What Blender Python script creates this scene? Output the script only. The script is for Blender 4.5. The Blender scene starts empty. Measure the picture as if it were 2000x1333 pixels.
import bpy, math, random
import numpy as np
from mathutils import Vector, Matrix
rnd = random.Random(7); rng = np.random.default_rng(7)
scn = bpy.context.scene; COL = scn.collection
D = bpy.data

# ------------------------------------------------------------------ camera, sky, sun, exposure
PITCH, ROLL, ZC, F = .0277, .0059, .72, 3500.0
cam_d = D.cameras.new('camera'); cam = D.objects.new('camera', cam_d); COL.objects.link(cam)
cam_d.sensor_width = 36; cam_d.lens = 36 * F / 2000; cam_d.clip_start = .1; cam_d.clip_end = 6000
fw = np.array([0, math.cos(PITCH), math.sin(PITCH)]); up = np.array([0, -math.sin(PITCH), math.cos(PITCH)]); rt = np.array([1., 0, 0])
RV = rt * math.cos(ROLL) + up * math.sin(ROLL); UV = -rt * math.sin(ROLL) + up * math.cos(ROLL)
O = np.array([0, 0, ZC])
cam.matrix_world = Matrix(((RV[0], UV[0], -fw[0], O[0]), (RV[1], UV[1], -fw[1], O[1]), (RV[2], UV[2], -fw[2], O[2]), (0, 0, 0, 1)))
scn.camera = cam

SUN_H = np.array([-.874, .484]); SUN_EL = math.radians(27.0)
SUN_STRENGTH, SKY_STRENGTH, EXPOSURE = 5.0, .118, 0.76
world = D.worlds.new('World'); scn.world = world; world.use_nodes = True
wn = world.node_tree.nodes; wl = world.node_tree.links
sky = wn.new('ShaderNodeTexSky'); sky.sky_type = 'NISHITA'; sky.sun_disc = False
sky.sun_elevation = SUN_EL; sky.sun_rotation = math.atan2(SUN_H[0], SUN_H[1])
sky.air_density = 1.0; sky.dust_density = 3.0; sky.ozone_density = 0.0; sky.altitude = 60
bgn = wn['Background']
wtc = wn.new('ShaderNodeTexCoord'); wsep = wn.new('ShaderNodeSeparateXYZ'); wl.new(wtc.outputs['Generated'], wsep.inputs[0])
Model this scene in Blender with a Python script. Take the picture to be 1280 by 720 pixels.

Problem details
Give back the opening line of the records above and every line after it, up to and including the one with "D = bpy.data", unchanged.

Finished exercise
What Blender Python script creates this scene? Output the script only. The script is for Blender 4.5. The Blender scene starts empty. Measure the picture as if it were 2000x1333 pixels.
import bpy, math, random
import numpy as np
from mathutils import Vector, Matrix
rnd = random.Random(7); rng = np.random.default_rng(7)
scn = bpy.context.scene; COL = scn.collection
D = bpy.data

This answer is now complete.